Of course, Lewis has been in this position before. After losing in similar circumstances of overconfidence to Oliver McCall, he had to rebuild. "I have learned from that experience; now I know what is required," he says, although the abiding memory of Lewis' immediate comeback fight after that McCall defeat seven years ago hardly inspires confidence in his chances tonight.

Lewis was rehabilitated with a fight against Lionel Butler. The abiding memory of the contest, as Butler stumbled around the ring throwing wild swings, is of a patently gun-shy Lewis leaning back as he tried to evade the blows behind a half-hearted jab. If Butler had not been so knackered after a couple of rounds, the story could have ended there and then.

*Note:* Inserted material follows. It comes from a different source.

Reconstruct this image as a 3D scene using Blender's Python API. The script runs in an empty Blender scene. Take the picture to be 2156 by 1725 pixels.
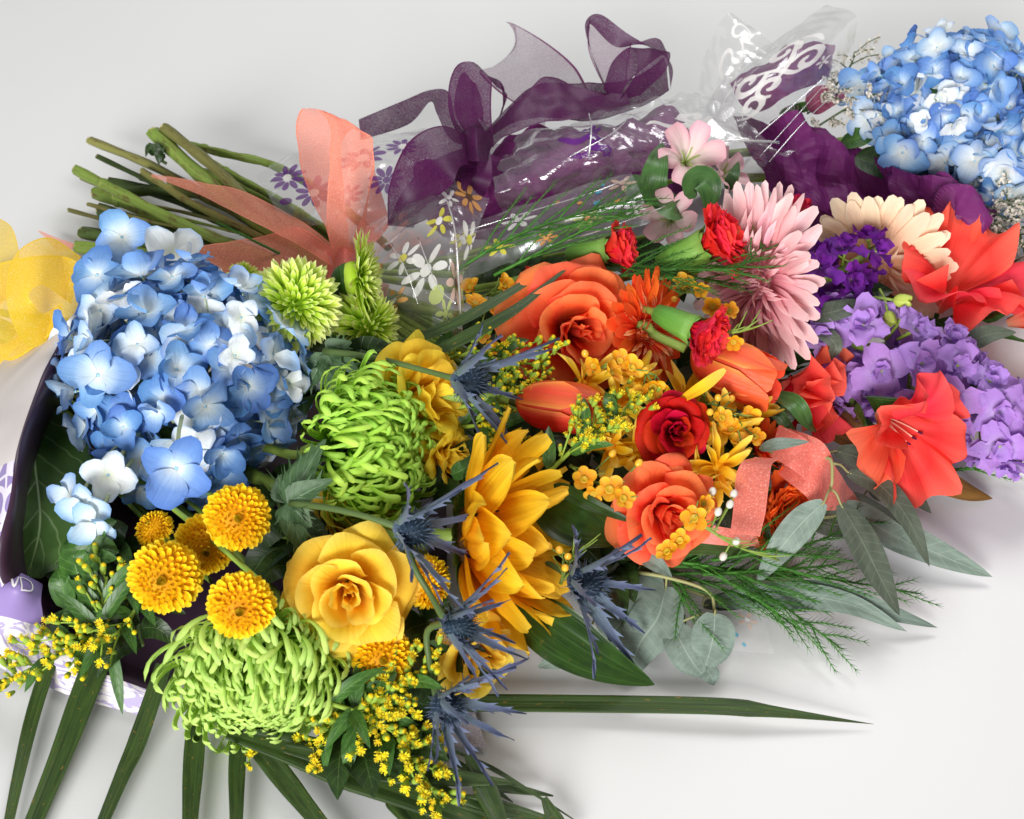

The fact that Lewis has been a superior boxer to Rahman is beyond dispute. At his best, which may be several years ago, he would have been favoured to win. Now opinion is divided.

Henry Akinwande, who fights McCall on tonight's undercard, says: "Lewis will not make the same mistake twice. He looks good and will be sharper and I think he can win."

But Sky TV's respected commentator Glenn McCrory, who like Akinwande has lost to Lewis in the ring, disagrees.

"Lewis must throw a good, straight jab and not let his left hand drop. He must make a fast start, but can he sustain it at 36? Rahman keeps bowling forward, he's unorthodox and Lennox's style is made for him. I think he'll get knocked out again."

If Lewis wins, to become champion for a third time, he will deserve even more respect than before. He may regard a long fight, adopting safety-first mode, as his most likely route to success. But the memory of him crashing to the canvas behind that Rahman right is too fresh to prevent a gut feeling that we have essentially already seen the fight, and that the likeable man from Baltimore could be heading for a similar knockout victory.

Meanwhile, British middleweight champion Howard Eastman is a narrow favourite to win the vacant WBA world title as he takes on the fading American ex-champion William Joppy.